Sometimes we come to the Buddhadharma as we would approach or pick up a tool. Something to use to satisfy a need. If I do this, things will be better, I'll be happier. We base our happiness on fulfilling what we want. We expect the Buddhadharma to provide a means to fix our unhappiness in the same way; by fulfilling what we want.

If our relationship with the Buddhadharma is because of family, an understanding of the the Buddhadharma may be difficult to uncover. All the unrelated ideas and assumptions of ritual, practice, fundamentals of what the dharma conveys that have been passed down, need to be lifted out of how we see in the dharma, rearranged and set back in the context of the core ideas of the dharma. How do you explain to someone who holds a deep belief in cultural values that those values may have little to do with the Buddhadharma. We've come a long way, but sometimes we are more concerned about what we do and not so much about why. What is the correct way to oshoko, not why do we oshoko. What can I do to not hurt, not why do I hurt?

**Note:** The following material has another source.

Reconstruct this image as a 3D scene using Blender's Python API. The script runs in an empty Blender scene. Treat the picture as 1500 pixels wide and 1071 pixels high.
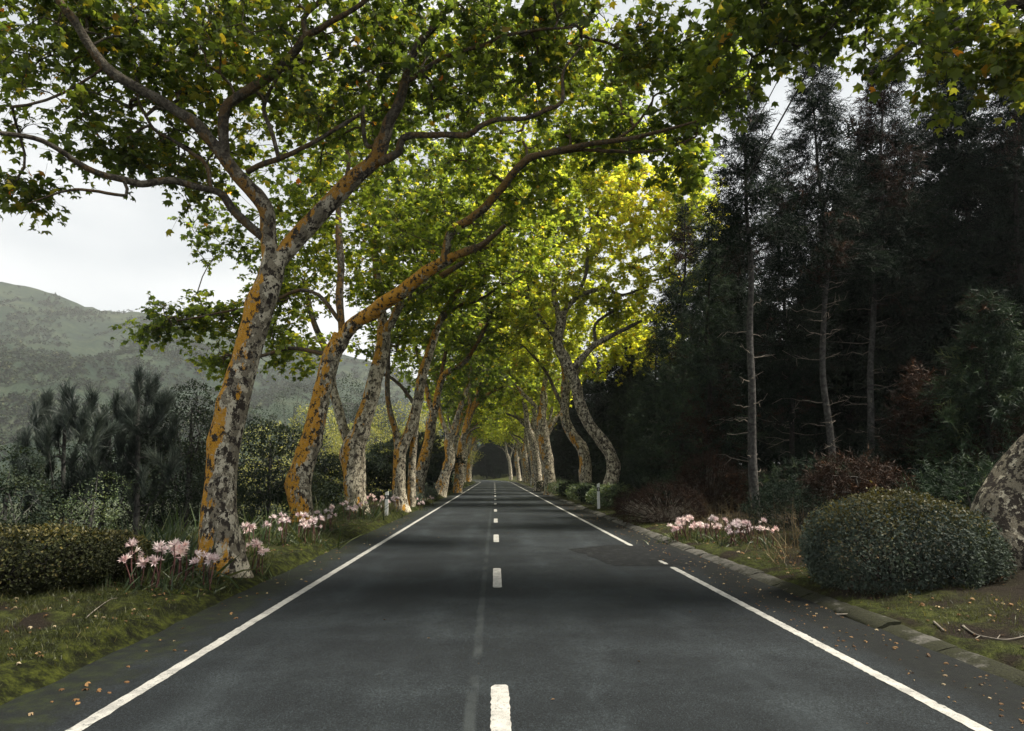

Shakyamuni said there were three things that characterized life; all things change, there is no me and we experience difficulties, but those difficulties can be resolved (Three Marks of the Dharma). I am the result of the causes and conditions that intersect to bring me into existence. There is no me separate from these causes and conditions. Change the causes and conditions, and the I that I manifest changes. Changes are occurring all the time. Changes to the conditions, changes to the resulting me. Dying is an expression of change that in turn is a cause that can affect me. The closer I am to death the more I am affected, the more deeply I feel what is happening, the more deeply I am changed.

The difficulties I experience do not result from death and dying. Death occurs all the time and yet I am not as deeply affected as when someone close to me dies. It is because of the relationship I share with another that I am affected. That relationship continues to change as someone's life comes to an end. To see the relationship that continues to influence my life, even as life comes to an end, is to see and appreciate what I think Shakyamuni was describing. Not a static relationship but one that continues to deepen over time. That continues to influence and shape how I engage the world. If I am mindful the importance of that other's life is appreciated as an changing, ongoing, influence of my life, a part of the infinite causes and conditions that bring me into being.

With gratitude I am with those whose lives are coming to an end. With gratitude I am mindful of the influences their lives have in mine.